Paper Summary

What makes a youth-produced film good? A youth audience perspective

Fri, April 13, 2:15 to 3:45pm, Sheraton Wall Centre, Floor: Fourth Level, South Galiano

Abstract

For too long, artistic production processes have lived in a pedagogical no man’s land. On the one hand, we have romanticized creativity to the point where we no longer feel as if we can judge the quality of youth produced art, lest we judge the young people themselves (Sefton-Green, 2000). Additionally, formal schooling is so constrained by testing and accountability that any content or skills that are not seen as directly contributing to students’ improvement in tested areas are considered extraneous and frivolous. One of the reasons, we believe, that the arts have not made more headway into the official curriculum is that we lack ways to measure the quality of what youth produce in artistic production processes. Without quality metrics, making art devolves into either romanticized creativity or instrumental work to improve skills in core content areas.

Questions about the assessment of quality of youth-produced films grew out of our extensive case study work with youth media arts organizations (YMAOs) across the US that work with young people (ages 14-20) to produce autobiographical digital art.

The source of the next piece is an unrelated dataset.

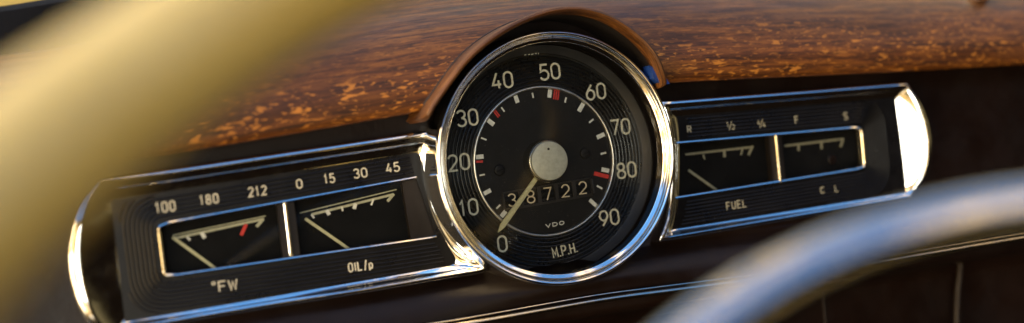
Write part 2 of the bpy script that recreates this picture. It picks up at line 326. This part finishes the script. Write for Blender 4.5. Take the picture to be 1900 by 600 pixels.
# ------------------------------------------------------------------ stroke lettering
def ell(cx, cz, rx, rz, a0, a1, n=14): return [(cx + rx*math.cos(math.radians(a0 + (a1 - a0)*i/n)), cz + rz*math.sin(math.radians(a0 + (a1 - a0)*i/n))) for i in range(n + 1)]
def glyph(c, W, H):
    r = W/2
    if c in '0O':
        q = min(r, H/2); return [ell(r, H - q, r, q, 180, 0) + ell(r, q, r, q, 0, -180) + [(0, H - q)]]
    if c == '1': return [[(0, .74*H), (.48*W, H), (.48*W, 0)]]
    if c == '2': return [ell(r, H - r, r, r, 165, -35) + [(0, 0), (W, 0)]]
    if c == '3': return [ell(r, .755*H, .46*W, .245*H, 160, -90) , ell(r, .26*H, r, .26*H, 90, -160)]
    if c == '4': return [[(.56*W, H), (0, .24*H), (W, .24*H)], [(.72*W, .52*H), (.72*W, 0)]]
    if c == '5': return [[(.92*W, H), (.12*W, H), (.06*W, .55*H)] + ell(.46*W, .315*H, .54*W, .315*H, 128, -155)]
    if c == '6': return [ell(r, r*1.12, r, r*1.12, 0, 360, 22), [(.70*W, H), (.22*W, .62*H), (.03*W, .40*H)]]
    if c == '9': return [ell(r, H - r*1.12, r, r*1.12, 0, 360, 22), [(.30*W, 0), (.78*W, .38*H), (.97*W, .60*H)]]
    if c == '7': return [[(0, H), (W, H), (.36*W, 0)]]
    if c == '8': return [ell(r, .76*H, .43*W, .24*H, 0, 360, 20), ell(r, .26*H, r, .26*H, 0, 360, 20)]
    if c == 'M': return [[(0, 0), (0, H), (r, .3*H), (W, H), (W, 0)]]
    if c == 'P': return [[(0, 0), (0, H), (.55*W, H)] + ell(.55*W, .74*H, .45*W, .26*H, 90, -90, 10) + [(0, .48*H)]]
    if c == 'R': return [[(0, 0), (0, H), (.55*W, H)] + ell(.55*W, .74*H, .45*W, .26*H, 90, -90, 10) + [(0, .48*H)], [(.5*W, .48*H), (W, 0)]]
    if c == 'p': return [[(0, -.22*H), (0, .66*H)], ell(r, .33*H, r, .33*H, 0, 360, 18)]
    if c == 'H': return [[(0, 0), (0, H)], [(W, 0), (W, H)], [(0, .5*H), (W, .5*H)]]
    if c == 'V': return [[(0, H), (r, 0), (W, H)]]
    if c == 'W': return [[(0, H), (.24*W, 0), (r, .8*H), (.76*W, 0), (W, H)]]
    if c == 'D': return [[(0, 0), (0, H), (.4*W, H)] + ell(.4*W, .5*H, .6*W, .5*H, 90, -90, 12) + [(0, 0)]]
    if c == 'I': return [[(0, 0), (0, H)]]
    if c == 'L': return [[(0, H), (0, 0), (W, 0)]]
    if c == 'F': return [[(0, 0), (0, H), (W, H)], [(0, .52*H), (.85*W, .52*H)]]
    if c == 'E': return [[(W, H), (0, H), (0, 0), (W, 0)], [(0, .52*H), (.85*W, .52*H)]]
    if c == 'U': return [[(0, H), (0, r)] + ell(r, r, r, r, 180, 360, 12) + [(W, H)]]
    if c == 'C': return [ell(r, H - r, r, r, 25, 180, 10) + ell(r, r, r, r, 180, 335, 10)]
    if c == 'S': return [ell(r, .745*H, r, .255*H, 20, 270, 14) + ell(r, .25*H, r, .25*H, 90, -160, 14)[1:]]
    if c == '/': return [[(0, -.12*H), (W, 1.12*H)]]
    if c == '°': return [ell(r, H/2, r, r, 0, 360, 14)]
    return []
WID = {'1': .62, 'M': 1.15, 'W': 1.25, 'I': .0, '/': .55, '.': .0, 'p': .8, 'V': 1.05}
def write(mb, text, c, h, wd, st, y, m=None, rot=0., gap=None, t=.12):
    gap = st*1.25 if gap is None else gap; Hc = h - st; xs = []; x = 0
    for ch in text:
        W = max(0, (wd - st)*WID.get(ch, 1.)) if WID.get(ch, 1.) > 0 else 0
        xs.append((ch, x, W)); x += W + (st if W or ch in 'I.' else 0) + gap
    tot = x - gap - st; ca, sa = math.cos(rot), math.sin(rot)
    def T(p):
        a, b = p[0] - tot/2, p[1] - Hc/2
        return (c[0] + a*ca - b*sa, c[1] + a*sa + b*ca)
    for ch, x0, W in xs:
        if ch == '.': strokes = [[(0, -st*.1), (0, st*.9)]]
        else: strokes = glyph(ch, W, Hc)
        for i, pl in enumerate(strokes): mb.ribbon([T((x0 + a, b)) for a, b in pl], st, y - i*.02, t, m)

# ================================================================== the dashboard
dash = thing('dashboard', 'brown varnished wooden dashboard top and dark fascia holding all the instruments', 'dashboard', (0, 0, -80))
def zl(x): return 31.5 - .05*abs(x)*(1 - math.exp(-abs(x)/60)) + 0.25*math.sin(x*.021)
PROF = spline([(4, 2.2), (-8, .25), (-12.6, .2), (-14.3, 2.2), (-14.8, 6), (-14.3, 12), (-12.3, 19), (-8.5, 27), (-2.5, 34.5), (6, 41.5), (16, 47.2), (30, 54.2), (60, 68.5), (100, 87), (150, 110.5)], 6)
hood = spline([(x, z) for x, z in HOOD], 6)
hood_in = []
for i in range(len(hood)):
    a, b = hood[max(i - 1, 0)], hood[min(i + 1, len(hood) - 1)]
    d = Vector((b[0] - a[0], b[1] - a[1])).normalized(); hood_in.append((hood[i][0] + d.y*2.6, hood[i][1] - d.x*2.6))
def hood_z(x):
    for a, b in zip(hood, hood[1:]):
        if a[0] <= x <= b[0]: return a[1] + (b[1] - a[1])*(x - a[0])/max(1e-6, b[0] - a[0])
    return None
def rear(x):                                                   # how far back the wooden top runs at x
    return 120 - 90*(1 / (1 + math.exp((x + 150)/14)))
SV = [i*.9 for i in range(24)] + [21.6 + 1.3*i for i in range(115)]
mb = MB(); uvs = []; rows = []
xs = [-330 + 6*i for i in range(44)] + [-65 + 1.0*i for i in range(132)] + [68 + 6*i for i in range(60)]
for x in xs:
    hz = hood_z(x); pts = [(y, z + zl(x)) for y, z in PROF]
    lim = rear(x); L = []; s = 0; prev = None
    for p in pts:
        if prev: s += math.dist(p, prev)
        prev = p; L.append((p[0], p[1], s))
    # drop what lies under the hood, and what lies behind the windscreen line
    i1 = next(i for i in range(len(L)) if i > 40 and (L[i][0] > lim or i == len(L) - 1))
    t = (lim - L[i1-1][0])/(L[i1][0] - L[i1-1][0]); L = L[:i1] + [lerp(L[i1-1], L[i1], t)]
    if hz:
        hz -= 1.2
        i0 = next((i for i in range(len(L)) if i >= 18 and L[i][1] > hz), None)
        if i0 and L[i0-1][1] <= hz:
            t = (hz - L[i0-1][1])/(L[i0][1] - L[i0-1][1]); L = [lerp(L[i0-1], L[i0], t)] + L[i0:]
    row = []; j = 0
    for sv in SV:
        sv = min(max(sv, L[0][2]), L[-1][2])
        j = 0
        while j < len(L) - 2 and L[j+1][2] < sv: j += 1
        q = lerp(L[j], L[j+1], min(1, max(0, (sv - L[j][2])/max(1e-9, L[j+1][2] - L[j][2]))))
        row.append((x, q[0], q[1])); uvs.append((x*S, (sv - 17)*S))
    rows.append(row)
mb.grid(rows); mb.f = [tuple(reversed(q)) for q in mb.f]; mb.build('wood_top', M['wood'], dash, (0, 0, -80), uvs=uvs, fix=False)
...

One of the key findings from this research was that we could identify the key moments in the pedagogical process that served as stopping points for youth to reflect on their work and for mentors to determine whether youth artists were moving down productive artistic paths (Author, 2010a). We were also able to develop a method for analyzing how young people engage in complex representations of identity through the digital art they produce (Author, 2010b, under revision). Missing from all of these findings, however, was a method for assessing the quality of the products.

In this paper we use youth-produced autobiographical documentaries as an example of an artistic medium that lends itself to exploring what makes a youth-produced film good. We ask youth audiences to reflect on the criteria they use to assess the quality of films when engaged in a critical dialogue. Based on our prior research documenting the way young people learn to make art about the stories of our lives, we examined the relationship between audiences perceptions of uniqueness (termed “reportability”) their perceptions of believability (termed “credibility”) when engaging in a dialogue about the quality of narrative based art work (Author, 2008).

We find that youth do have criteria for assessing youth-produced films, regardless of their own experience with filmmaking, and that youth distinguish between “liking” a film and thinking a film is “good”. Furthermore, we find that youth take multiple paths to determining quality, though all of those paths relate the overall genre of the film to the specific creative decisions made by the filmmakers. A quality film then, is one that makes explicit the relationship between the genre in which it is made and the creative decisions that mark this film as within a genre. Our study has implications for the development of emerging criteria for evaluating digital media production practices in formal learning environments.